Scenes as source code
----------

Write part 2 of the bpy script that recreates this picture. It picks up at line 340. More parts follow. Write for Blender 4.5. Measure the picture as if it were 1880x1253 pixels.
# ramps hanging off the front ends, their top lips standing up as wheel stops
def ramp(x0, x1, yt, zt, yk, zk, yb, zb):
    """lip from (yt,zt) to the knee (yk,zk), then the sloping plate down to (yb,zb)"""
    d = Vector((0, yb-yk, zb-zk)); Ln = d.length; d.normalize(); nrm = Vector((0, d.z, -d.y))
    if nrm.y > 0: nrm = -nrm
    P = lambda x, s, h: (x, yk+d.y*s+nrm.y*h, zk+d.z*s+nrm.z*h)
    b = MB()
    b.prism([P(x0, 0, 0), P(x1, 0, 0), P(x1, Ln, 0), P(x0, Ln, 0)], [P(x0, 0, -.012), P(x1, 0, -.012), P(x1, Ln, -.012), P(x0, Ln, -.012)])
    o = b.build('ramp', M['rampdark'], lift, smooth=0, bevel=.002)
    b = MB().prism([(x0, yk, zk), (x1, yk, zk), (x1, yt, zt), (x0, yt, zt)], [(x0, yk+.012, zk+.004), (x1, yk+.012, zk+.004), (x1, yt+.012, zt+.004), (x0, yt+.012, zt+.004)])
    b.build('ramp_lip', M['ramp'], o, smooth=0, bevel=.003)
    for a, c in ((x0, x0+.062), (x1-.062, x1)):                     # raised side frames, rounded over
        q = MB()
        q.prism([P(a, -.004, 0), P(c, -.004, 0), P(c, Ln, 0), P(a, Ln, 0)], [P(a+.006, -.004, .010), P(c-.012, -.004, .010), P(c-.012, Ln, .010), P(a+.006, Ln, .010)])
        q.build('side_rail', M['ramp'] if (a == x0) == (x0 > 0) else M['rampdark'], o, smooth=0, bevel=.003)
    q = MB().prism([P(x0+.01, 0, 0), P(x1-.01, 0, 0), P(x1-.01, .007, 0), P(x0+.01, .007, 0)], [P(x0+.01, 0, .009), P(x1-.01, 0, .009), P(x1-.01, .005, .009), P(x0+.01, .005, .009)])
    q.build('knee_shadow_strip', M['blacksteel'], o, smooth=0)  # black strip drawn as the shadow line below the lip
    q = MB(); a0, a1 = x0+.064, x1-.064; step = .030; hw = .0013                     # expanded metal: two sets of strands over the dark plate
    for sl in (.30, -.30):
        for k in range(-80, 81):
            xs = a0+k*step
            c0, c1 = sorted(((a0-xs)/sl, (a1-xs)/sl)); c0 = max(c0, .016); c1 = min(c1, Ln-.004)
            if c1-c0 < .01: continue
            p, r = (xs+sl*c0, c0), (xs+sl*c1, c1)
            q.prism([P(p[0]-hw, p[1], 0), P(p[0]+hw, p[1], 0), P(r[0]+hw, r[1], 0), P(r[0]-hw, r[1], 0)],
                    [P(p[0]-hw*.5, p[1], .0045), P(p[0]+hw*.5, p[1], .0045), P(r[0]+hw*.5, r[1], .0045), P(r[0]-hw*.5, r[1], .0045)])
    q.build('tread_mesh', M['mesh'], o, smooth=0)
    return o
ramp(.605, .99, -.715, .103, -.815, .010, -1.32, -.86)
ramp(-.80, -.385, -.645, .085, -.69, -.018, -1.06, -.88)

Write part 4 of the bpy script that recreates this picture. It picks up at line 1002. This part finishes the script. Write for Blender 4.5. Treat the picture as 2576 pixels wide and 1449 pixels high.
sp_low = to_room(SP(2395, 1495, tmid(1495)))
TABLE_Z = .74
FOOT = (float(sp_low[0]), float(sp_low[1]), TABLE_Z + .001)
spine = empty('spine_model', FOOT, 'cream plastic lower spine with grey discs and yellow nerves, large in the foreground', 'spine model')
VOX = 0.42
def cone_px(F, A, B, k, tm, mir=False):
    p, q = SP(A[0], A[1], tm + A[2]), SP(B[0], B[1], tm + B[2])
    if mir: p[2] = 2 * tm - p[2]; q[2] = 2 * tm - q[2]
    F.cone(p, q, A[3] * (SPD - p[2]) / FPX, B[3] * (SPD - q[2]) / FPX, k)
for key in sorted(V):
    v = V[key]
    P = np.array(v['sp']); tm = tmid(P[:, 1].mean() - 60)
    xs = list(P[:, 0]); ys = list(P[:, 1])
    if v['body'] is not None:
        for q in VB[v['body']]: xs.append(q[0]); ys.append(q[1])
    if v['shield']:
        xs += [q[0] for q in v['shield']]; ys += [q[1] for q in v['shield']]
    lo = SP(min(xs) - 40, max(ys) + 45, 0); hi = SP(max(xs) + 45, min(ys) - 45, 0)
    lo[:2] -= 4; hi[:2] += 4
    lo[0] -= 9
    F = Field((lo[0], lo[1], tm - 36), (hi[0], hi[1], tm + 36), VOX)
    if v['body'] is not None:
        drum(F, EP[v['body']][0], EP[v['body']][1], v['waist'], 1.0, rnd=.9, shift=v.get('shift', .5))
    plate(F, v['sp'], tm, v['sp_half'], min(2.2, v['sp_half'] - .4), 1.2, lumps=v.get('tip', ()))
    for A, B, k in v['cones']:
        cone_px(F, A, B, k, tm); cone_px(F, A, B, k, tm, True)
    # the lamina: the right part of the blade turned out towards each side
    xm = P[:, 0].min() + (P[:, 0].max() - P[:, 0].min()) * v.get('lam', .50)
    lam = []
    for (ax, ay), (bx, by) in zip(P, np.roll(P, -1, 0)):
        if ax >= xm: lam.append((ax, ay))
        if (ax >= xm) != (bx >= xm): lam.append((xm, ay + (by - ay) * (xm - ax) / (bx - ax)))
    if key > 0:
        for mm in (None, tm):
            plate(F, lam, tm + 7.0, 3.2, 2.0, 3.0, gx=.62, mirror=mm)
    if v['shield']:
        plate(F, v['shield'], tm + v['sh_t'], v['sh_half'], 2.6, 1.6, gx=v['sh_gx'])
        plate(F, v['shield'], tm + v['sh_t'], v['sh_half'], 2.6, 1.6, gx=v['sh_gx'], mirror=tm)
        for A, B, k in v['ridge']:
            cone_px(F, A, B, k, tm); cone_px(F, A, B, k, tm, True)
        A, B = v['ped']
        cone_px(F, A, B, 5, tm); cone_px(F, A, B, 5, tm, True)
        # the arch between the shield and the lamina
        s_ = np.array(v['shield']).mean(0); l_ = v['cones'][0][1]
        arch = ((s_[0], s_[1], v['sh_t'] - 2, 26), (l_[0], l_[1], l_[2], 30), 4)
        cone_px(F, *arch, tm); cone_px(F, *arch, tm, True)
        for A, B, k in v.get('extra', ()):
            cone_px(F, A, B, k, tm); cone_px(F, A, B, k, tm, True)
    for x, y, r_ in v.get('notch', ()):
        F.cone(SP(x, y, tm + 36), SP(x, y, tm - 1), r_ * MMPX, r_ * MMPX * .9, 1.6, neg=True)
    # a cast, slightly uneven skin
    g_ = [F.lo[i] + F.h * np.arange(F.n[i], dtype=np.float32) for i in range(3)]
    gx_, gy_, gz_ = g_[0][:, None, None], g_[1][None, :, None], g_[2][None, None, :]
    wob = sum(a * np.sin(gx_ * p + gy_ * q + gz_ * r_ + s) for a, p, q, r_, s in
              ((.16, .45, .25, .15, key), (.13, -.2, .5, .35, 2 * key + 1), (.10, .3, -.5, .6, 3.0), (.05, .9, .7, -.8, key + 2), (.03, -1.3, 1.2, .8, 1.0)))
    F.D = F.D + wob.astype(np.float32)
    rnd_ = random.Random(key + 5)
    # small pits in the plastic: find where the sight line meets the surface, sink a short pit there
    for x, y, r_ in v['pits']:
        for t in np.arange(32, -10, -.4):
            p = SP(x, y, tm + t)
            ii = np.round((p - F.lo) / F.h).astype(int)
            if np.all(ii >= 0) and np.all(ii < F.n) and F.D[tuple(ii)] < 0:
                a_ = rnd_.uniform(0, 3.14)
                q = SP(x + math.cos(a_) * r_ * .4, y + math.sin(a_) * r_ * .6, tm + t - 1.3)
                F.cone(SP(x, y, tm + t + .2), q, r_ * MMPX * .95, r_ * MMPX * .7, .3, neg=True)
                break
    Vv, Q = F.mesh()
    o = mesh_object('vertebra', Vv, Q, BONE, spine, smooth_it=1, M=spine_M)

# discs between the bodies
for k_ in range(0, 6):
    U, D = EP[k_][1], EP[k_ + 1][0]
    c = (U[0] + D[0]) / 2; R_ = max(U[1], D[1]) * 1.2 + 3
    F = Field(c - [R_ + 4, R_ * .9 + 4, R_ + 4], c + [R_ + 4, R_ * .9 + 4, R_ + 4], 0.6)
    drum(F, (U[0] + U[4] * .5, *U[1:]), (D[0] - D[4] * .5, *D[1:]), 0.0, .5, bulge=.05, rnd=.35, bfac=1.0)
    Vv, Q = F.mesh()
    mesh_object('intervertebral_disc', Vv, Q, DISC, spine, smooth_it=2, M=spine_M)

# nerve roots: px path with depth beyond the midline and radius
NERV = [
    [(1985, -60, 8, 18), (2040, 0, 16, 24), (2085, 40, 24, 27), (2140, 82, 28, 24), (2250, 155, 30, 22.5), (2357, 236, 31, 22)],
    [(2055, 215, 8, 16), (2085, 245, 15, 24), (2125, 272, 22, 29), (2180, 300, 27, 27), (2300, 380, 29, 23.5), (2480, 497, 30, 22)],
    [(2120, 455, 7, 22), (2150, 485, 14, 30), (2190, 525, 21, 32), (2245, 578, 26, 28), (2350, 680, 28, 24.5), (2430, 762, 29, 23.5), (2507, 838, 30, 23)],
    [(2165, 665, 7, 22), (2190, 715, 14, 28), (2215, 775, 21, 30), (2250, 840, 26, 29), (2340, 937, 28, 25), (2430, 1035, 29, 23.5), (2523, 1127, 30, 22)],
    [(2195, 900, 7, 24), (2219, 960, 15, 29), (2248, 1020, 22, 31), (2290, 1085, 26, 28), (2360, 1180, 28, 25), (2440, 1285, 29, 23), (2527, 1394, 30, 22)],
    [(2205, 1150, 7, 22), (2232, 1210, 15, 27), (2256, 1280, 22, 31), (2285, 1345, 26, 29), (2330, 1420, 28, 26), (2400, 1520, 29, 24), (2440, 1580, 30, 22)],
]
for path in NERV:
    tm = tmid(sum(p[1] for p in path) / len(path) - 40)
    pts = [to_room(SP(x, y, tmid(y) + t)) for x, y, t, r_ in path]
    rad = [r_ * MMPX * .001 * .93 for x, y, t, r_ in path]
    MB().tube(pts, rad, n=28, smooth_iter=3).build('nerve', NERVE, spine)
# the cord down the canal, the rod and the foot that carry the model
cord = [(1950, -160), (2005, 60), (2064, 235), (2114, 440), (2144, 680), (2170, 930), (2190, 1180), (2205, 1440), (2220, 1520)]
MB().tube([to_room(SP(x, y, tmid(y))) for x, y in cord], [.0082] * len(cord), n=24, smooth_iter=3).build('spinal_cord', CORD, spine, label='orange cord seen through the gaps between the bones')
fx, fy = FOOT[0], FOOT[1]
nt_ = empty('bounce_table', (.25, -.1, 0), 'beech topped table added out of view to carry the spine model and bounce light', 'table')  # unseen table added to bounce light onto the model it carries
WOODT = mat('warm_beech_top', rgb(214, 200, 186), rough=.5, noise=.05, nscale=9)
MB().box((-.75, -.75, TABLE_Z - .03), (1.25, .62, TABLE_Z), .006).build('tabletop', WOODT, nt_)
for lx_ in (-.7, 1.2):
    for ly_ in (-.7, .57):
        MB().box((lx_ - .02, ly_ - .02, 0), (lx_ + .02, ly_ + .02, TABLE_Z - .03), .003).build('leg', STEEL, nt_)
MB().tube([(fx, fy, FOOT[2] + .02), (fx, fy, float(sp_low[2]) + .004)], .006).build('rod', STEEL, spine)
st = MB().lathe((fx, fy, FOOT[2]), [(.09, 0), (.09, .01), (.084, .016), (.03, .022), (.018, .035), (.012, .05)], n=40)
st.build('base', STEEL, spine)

----------

Task requirements:
In the listing, how many lines hold "script"? Answer with a bare number.

Full answer:
2